Из своих странствий она послала письмо Д’Аннунцио, ставшему горячим сторонником фашизма. Она не упрекала его за это, как и за все, что было между ними, просто продолжала прерванный много лет назад диалог двух творческих людей о жизни и искусстве: «Сын мой, желаю здоровья и успехов. Жить стоит, во всяком случае жить лучше, чем умереть… Я здесь, потому что у меня нет ни сил, ни желания возвращаться. Вернуться в Италию и этой же зимой, как бродячая собака, слоняться по итальянским театрам — увы, больше я так не могу».
Из Лондона она отплыла за океан. Она не была в Америке 10 лет, но за это время мир изменился, и ее воспринимали как гостью из другой эпохи. Когда она поднялась на сцену — легкая, хрупкая, в ореоле седины, — зал замер от неожиданности, а потом взорвался овацией. Там, в Нью-Йорке, Дузе встретилась с артистами МХАТа, посетила их спектакль «Братья Карамазовы». Потом долго говорила о Достоевском, вспоминала Россию и передала оставшемуся в Москве Станиславскому русский земной поклон.

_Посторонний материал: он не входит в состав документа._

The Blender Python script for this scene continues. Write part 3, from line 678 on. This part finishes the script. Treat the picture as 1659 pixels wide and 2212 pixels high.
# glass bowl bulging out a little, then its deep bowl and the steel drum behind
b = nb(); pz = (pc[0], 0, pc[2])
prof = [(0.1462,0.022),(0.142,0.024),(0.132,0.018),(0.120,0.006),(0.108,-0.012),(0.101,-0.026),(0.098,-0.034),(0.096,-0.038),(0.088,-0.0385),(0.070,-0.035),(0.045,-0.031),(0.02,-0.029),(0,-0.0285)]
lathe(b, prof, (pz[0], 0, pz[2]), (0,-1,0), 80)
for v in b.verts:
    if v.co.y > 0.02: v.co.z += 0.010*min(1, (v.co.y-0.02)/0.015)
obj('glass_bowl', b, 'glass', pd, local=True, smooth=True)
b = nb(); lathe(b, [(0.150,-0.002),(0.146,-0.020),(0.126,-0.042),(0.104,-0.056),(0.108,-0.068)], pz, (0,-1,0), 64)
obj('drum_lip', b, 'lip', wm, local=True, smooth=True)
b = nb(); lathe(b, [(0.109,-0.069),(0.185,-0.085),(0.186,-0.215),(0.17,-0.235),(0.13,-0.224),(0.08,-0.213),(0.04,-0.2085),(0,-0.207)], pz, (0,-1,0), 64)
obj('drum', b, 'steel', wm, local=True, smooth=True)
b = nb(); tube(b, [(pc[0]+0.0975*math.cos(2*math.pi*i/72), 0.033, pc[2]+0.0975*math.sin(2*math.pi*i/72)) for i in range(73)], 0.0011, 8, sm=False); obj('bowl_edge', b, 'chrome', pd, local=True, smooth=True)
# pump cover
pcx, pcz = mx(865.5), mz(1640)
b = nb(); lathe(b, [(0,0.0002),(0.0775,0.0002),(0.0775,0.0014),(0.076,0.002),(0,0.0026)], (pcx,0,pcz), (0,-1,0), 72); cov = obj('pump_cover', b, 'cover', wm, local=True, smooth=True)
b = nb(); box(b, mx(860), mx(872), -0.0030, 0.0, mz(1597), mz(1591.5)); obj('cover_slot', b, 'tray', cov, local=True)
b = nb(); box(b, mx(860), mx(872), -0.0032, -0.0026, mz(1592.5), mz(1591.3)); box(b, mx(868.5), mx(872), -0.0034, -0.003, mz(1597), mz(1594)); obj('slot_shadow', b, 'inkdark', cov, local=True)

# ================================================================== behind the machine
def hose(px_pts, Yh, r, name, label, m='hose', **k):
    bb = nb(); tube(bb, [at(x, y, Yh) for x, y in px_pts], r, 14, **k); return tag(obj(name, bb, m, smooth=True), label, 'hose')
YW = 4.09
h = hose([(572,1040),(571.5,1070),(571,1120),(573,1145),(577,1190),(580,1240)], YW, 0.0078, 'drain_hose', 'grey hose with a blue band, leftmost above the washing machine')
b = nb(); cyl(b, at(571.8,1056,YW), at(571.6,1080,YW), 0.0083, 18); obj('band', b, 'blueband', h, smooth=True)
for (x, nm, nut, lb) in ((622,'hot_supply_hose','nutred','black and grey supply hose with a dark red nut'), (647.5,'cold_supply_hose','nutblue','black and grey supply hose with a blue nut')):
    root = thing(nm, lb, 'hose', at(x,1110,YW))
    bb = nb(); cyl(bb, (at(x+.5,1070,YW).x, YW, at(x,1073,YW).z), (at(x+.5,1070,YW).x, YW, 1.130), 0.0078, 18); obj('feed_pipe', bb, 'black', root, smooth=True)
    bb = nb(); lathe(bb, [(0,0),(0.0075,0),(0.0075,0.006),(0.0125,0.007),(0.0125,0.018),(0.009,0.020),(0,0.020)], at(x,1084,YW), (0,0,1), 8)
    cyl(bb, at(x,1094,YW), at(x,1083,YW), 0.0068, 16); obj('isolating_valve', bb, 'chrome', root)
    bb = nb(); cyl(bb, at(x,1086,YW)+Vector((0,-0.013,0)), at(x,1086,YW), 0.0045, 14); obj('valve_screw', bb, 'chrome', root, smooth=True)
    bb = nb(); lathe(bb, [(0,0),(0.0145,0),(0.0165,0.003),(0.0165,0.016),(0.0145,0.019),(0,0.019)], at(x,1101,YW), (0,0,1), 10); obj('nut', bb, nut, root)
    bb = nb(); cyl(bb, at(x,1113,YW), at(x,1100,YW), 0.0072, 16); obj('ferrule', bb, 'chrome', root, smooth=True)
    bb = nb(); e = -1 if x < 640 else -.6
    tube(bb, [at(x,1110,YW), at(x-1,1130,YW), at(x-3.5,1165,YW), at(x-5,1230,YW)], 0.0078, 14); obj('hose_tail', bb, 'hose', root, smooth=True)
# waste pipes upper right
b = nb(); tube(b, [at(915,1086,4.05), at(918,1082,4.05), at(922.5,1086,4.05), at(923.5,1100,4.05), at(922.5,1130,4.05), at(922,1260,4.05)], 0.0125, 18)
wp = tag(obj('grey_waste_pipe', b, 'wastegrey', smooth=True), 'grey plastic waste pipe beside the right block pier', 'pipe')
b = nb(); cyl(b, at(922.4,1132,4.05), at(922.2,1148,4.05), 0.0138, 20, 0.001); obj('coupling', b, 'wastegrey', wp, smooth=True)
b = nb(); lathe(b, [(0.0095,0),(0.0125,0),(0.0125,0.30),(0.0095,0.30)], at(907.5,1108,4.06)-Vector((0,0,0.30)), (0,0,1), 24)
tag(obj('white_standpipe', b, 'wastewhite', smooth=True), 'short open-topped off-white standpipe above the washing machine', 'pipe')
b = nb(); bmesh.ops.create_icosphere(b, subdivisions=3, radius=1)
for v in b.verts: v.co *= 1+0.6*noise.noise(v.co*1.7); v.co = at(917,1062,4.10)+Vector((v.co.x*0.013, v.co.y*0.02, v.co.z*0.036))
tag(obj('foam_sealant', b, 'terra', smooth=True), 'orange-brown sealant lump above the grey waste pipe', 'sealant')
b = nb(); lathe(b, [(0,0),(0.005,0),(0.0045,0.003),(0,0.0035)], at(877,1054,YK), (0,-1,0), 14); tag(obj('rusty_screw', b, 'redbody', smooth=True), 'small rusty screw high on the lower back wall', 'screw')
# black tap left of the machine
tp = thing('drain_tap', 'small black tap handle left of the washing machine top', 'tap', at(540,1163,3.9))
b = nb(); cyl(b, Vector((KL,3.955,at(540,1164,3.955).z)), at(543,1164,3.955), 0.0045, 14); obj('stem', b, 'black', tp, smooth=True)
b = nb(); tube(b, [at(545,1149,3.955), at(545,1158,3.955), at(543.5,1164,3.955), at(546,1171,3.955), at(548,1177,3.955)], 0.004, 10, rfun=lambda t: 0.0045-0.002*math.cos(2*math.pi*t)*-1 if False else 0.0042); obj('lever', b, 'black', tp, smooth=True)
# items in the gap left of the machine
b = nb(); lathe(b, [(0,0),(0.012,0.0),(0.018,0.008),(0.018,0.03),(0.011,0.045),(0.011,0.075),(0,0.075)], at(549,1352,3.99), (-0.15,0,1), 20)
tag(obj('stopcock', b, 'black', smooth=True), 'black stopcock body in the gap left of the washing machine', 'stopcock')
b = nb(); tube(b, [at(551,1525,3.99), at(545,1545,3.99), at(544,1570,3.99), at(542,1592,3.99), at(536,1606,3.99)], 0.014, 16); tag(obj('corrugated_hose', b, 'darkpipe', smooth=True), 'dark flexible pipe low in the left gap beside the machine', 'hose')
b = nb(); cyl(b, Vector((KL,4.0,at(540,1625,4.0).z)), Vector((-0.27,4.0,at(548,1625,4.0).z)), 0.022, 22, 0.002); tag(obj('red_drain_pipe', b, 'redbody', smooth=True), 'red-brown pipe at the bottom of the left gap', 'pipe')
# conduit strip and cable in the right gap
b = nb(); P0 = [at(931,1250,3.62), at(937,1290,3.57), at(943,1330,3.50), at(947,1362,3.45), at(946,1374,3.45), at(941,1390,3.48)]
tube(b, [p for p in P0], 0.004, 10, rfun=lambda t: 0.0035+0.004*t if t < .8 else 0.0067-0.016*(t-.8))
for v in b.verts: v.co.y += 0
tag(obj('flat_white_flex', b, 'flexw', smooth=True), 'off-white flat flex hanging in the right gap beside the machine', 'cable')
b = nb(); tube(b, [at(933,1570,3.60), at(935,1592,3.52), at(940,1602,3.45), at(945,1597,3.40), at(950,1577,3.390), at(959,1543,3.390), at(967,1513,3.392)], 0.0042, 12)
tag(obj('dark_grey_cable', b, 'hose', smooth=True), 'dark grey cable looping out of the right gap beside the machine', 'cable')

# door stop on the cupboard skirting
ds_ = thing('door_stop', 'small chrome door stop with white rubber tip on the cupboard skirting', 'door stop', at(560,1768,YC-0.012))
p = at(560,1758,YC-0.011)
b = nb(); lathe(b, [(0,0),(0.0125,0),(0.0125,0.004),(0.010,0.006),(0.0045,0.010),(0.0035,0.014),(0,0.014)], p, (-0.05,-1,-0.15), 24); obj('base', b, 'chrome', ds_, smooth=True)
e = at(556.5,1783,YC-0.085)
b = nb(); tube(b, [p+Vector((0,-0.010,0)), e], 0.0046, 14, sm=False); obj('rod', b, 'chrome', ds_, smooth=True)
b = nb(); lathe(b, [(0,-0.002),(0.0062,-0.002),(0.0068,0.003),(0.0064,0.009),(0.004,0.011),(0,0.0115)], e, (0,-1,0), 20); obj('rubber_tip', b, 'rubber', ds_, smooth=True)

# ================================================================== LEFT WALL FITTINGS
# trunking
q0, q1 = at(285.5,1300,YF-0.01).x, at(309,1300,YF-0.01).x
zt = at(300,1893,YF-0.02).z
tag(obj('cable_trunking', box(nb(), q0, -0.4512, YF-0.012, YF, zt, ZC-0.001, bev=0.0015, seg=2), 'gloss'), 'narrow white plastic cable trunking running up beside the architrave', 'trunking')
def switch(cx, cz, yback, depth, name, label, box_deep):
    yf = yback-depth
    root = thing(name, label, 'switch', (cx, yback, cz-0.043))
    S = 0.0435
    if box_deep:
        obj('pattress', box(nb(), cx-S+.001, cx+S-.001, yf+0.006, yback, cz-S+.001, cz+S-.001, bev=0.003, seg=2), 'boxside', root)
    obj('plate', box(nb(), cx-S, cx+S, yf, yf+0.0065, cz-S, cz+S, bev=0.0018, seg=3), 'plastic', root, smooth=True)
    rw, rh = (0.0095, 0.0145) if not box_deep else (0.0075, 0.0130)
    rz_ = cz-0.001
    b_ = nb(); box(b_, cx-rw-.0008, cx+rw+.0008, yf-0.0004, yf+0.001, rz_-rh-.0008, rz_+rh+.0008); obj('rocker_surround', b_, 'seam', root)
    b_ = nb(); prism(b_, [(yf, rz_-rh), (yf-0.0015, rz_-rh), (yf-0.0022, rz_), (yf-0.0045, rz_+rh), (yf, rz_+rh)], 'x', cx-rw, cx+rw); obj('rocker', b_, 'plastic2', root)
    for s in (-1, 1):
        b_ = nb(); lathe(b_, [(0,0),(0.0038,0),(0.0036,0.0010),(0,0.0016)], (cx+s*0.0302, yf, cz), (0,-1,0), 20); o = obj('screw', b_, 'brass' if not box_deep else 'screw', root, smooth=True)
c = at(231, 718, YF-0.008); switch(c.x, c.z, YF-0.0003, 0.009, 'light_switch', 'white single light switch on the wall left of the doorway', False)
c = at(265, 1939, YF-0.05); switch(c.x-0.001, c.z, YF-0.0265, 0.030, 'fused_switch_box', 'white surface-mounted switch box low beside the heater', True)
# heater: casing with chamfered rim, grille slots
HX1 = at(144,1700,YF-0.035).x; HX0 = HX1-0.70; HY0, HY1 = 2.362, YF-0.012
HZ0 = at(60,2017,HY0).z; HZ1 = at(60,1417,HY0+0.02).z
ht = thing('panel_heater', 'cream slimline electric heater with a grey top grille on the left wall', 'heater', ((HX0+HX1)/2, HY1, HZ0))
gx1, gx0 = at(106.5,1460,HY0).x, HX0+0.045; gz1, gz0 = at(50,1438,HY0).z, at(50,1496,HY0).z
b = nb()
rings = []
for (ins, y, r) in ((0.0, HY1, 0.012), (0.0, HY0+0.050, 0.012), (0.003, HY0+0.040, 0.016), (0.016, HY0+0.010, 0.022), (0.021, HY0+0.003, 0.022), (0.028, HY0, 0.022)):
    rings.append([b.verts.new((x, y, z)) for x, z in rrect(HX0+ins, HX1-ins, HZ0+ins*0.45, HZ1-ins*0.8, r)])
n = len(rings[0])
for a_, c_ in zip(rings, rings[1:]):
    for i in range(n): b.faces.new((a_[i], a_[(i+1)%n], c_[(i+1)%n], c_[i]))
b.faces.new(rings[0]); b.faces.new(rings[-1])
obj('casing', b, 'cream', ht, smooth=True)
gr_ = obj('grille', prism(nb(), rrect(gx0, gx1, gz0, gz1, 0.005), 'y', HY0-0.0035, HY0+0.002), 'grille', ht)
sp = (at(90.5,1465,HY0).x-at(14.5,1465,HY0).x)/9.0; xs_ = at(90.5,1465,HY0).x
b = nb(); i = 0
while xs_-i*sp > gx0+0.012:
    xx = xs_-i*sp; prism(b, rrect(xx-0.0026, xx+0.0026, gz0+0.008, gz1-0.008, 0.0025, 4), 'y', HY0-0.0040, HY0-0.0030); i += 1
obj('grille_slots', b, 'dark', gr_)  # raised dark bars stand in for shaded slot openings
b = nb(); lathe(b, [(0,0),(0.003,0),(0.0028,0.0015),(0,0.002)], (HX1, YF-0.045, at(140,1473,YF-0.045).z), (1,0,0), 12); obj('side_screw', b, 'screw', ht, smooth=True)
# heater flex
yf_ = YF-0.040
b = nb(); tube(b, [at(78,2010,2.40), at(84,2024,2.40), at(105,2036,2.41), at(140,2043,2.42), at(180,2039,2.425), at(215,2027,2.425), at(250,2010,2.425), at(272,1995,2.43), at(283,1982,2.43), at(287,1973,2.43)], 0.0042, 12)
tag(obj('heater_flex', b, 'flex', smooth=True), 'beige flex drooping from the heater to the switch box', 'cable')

Города неслись сплошной чередой — Чикаго, Сан-Франциско, Гавана, снова Сан-Франциско. В Питтсбурге шофер по ошибке привез ее в театр задолго до начала представления, и она вымокла под дождем, стоя у запертой двери. Простуженная, она отыграла пьесу Марко Прага «Закрытая дверь» от первого до последнего акта. «Одна, одна!» — такими были последние слова пьесы и последние слова, сказанные Дузе на сцене. На следующий день она слегла с пневмонией и умерла 21 апреля 1924 года, пробормотав в бреду: «Пора ехать». По завещанию ее перевезли на родину и похоронили в Азоло между тосканских холмов, которые она так любила.